Tennis icon Bud Collins dies at 86

ByGREG GARBER
March 4, 2016, 2:11 PM

— -- Bud Collins, who wrote his way into the International Tennis Hall of Fame, died on Friday. He was 86.

Famous for his deep love of the game, and for his colorful and sometimes outlandish mode of dress, Collins was a writer for The Boston Globe and, beginning in 1968, an analyst for CBS and NBC. He helped popularize an under-the-radar sport for the emerging baby boomer generation.

In 2015, the United States Tennis Association named the sprawling media center at its US Open site in his honor. The inscription on the plaque reads: "Journalist, Commentator, Historian, Mentor, Friend."

"Through his writing, his television work, his constant promotion of the game, no one did more to grow the sport of tennis than Bud Collins," said Vince Doria, who worked closely with Collins for more than 20 years, first as sports editor at The Boston Globe and later as senior vice president for news at ESPN. "The world will always view him in that light. But those who knew him best will remember that no one had a better friend than Bud Collins. And no one had more friends than Bud Collins."

Collins introduced the intricacies of the simple yet complex game, its heroes and the unrelenting rivalries they produced: Jimmy Connors and John McEnroe, Steffi Graf and Monica Seles, Pete Sampras and Andre Agassi, Martina Navratilova and Chris Evert.

"He had a passion for the game and the players that was unmatched," Evert said. "He brought a bright light and an oasis to the often pressure-filled and ego-oriented world of professional tennis. I would relax around his warmth and wit.

"He was family."

Collins' journalistic reach went beyond tennis. He covered boxing as well and was one of the earlier chroniclers of Muhammad Ali.

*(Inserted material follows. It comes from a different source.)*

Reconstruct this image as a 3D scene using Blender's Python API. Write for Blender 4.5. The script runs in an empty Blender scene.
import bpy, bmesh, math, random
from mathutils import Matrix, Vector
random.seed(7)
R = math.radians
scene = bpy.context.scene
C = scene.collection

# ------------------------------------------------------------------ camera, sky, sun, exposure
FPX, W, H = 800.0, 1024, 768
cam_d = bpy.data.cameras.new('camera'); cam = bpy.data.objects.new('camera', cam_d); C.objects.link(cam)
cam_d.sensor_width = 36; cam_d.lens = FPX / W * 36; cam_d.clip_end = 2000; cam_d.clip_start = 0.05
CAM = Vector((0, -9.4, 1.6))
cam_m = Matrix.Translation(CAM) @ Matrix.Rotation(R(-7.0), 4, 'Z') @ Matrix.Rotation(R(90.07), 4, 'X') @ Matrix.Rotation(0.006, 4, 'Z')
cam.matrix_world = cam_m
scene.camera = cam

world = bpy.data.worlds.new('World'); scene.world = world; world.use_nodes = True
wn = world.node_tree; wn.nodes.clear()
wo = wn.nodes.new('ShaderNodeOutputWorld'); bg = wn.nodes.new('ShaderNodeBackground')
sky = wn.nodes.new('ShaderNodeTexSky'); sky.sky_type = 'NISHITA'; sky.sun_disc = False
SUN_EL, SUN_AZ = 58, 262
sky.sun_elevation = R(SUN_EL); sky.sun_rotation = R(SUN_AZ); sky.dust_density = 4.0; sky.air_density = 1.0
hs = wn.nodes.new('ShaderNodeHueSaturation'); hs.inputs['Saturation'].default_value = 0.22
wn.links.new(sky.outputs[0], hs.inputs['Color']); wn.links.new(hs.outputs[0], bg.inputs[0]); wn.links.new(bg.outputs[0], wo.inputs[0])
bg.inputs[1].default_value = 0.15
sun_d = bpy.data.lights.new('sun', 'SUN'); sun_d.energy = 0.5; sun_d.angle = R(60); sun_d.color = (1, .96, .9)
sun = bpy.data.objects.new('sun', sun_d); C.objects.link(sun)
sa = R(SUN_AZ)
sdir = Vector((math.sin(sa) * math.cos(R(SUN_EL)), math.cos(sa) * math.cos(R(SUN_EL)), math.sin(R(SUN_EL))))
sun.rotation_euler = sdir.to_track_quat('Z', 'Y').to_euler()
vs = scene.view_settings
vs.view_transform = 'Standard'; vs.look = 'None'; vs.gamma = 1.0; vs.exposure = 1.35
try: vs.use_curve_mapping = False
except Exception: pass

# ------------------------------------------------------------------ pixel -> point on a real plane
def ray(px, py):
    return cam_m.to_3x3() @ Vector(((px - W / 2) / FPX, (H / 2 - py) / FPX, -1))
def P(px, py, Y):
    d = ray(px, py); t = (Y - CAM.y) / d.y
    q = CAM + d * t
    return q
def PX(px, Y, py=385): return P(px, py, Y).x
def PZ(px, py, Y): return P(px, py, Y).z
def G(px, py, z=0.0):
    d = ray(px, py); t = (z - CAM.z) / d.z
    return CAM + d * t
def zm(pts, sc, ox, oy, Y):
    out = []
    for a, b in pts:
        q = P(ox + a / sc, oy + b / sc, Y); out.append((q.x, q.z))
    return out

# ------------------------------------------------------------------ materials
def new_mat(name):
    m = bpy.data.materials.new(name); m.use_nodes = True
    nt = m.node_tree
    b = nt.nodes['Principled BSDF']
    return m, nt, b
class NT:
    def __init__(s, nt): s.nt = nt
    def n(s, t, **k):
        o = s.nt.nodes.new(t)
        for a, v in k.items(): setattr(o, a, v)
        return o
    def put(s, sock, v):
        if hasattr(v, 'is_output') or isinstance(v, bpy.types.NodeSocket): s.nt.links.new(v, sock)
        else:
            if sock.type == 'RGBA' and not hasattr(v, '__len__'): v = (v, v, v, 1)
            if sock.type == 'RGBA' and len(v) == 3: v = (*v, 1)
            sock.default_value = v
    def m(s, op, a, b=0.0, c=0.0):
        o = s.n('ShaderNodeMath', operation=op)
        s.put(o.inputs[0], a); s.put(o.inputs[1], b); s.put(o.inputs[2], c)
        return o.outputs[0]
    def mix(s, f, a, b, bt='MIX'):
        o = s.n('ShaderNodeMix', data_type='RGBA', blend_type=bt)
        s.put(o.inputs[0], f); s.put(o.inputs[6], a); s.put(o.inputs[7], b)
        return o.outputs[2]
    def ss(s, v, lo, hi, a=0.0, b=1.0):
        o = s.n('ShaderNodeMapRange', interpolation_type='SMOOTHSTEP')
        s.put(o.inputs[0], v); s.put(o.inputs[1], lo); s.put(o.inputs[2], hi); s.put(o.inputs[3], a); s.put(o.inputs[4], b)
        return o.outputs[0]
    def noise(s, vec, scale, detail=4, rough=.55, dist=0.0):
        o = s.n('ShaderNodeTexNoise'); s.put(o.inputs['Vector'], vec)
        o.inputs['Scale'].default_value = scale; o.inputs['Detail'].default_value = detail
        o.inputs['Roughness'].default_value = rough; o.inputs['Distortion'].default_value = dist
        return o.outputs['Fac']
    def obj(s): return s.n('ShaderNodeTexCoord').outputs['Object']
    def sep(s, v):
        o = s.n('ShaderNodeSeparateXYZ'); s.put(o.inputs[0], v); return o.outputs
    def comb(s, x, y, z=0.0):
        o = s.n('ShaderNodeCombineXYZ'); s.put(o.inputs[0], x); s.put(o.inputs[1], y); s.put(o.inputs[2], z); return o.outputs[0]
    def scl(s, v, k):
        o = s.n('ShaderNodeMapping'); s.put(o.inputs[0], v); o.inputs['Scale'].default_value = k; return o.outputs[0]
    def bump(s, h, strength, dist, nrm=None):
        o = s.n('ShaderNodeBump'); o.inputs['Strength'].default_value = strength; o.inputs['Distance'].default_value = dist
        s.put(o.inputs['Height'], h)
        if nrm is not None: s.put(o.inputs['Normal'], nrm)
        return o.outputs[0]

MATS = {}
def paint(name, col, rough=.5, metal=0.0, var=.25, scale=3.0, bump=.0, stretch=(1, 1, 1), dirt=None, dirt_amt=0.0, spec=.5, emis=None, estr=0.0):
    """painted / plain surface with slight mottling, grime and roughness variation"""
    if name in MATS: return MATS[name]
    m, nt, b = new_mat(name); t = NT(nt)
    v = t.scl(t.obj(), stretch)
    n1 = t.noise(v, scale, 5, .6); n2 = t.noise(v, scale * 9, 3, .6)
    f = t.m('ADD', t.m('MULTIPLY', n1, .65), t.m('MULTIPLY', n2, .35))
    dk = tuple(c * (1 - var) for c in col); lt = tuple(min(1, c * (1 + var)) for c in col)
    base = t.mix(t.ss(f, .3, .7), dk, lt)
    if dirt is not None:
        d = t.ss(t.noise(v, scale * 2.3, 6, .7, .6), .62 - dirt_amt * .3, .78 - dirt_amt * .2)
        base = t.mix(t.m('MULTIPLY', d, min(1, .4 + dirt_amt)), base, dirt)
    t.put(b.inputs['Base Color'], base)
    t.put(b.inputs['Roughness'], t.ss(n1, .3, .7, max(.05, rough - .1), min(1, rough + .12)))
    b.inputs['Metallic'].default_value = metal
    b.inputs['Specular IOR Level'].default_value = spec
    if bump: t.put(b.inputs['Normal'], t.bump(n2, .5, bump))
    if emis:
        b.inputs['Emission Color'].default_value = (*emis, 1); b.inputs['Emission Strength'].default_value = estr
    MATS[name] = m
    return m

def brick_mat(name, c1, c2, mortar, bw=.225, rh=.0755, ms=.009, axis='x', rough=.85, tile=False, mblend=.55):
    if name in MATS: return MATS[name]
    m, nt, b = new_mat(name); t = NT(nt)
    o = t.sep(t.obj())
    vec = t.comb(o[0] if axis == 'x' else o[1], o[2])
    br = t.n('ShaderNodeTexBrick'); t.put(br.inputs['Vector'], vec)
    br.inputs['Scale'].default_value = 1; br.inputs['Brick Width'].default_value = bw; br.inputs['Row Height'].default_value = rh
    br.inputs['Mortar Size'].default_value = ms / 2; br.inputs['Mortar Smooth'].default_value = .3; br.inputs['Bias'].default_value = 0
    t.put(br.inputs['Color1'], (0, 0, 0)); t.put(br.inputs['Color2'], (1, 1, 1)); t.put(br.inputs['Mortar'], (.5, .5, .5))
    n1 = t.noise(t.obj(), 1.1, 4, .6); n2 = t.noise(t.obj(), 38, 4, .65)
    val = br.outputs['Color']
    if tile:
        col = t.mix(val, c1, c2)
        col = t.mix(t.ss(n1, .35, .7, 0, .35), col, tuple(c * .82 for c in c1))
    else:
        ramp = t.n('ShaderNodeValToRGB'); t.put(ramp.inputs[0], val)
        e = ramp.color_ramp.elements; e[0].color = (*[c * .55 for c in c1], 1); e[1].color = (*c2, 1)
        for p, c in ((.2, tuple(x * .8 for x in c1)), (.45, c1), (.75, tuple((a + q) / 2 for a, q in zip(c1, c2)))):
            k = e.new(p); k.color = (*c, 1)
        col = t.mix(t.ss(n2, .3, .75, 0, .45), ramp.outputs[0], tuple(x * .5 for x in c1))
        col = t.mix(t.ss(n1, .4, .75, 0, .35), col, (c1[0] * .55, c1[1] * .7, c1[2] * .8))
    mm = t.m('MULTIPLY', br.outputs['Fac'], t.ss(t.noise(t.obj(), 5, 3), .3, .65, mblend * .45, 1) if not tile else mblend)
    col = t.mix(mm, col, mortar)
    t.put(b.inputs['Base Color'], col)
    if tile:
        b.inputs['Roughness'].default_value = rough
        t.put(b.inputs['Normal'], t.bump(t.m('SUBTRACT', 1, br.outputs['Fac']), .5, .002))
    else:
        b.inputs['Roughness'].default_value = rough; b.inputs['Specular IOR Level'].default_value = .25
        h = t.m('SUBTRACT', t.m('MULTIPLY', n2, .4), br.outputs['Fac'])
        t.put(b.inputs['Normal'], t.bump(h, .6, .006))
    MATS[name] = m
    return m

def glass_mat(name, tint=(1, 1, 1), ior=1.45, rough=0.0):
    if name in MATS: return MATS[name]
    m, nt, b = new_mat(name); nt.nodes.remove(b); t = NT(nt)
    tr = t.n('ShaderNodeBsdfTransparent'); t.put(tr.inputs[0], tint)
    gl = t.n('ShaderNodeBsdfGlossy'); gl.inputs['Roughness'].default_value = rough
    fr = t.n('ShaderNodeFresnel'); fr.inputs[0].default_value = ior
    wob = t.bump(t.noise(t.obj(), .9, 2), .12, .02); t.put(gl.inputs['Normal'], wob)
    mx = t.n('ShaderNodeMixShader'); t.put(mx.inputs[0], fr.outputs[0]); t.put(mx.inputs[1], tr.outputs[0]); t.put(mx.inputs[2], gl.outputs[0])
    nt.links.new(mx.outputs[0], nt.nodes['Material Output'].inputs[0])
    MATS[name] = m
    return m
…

Collins wore his heart on his sleeve -- and in those signature vibrant, colorful pants and zany bow ties, his uncommon passion for the sport was revealed.

He was also a media trailblazer. Collins was among the first major sportswriters to transition to television, opening a path for Lesley Visser, Peter Gammons and Chris Mortensen among many, many others. He is enshrined in the International Tennis Hall of Fame and winner of the nation's highest sports writing honor, the Red Smith Award.

He was a man, seemingly, from a different time. His classic prose came from the era of Damon Runyon and Grantland Rice. In his television musings, he would sometimes reference a fictitious "Uncle Studley" and a character named "Fingers Fortesque."

His epic -- "The Bud Collins History of Tennis" -- is the history of the sport.

Collins always called himself a "hacker," but he could play the game, too. He was a nimble athlete who won the U.S. Indoor mixed doubles championship (with Janet Hopps) in 1961, and was a finalist in the French Senior doubles (with Jack Crawford) in 1975. Collins was the tennis coach for five years at Brandeis University, where one of his players was future social activist Abbie Hoffman.

For years, he hosted a media tournament at the US Open in New York.

Collins is survived by his wife, the photographer Anita Ruthling Klaussen, who in recent years helped keep him connected to the sport he cherished, a handful of definitive books and, of course, generations of tennis fans who took their lead from the colorful character with the crazy pants.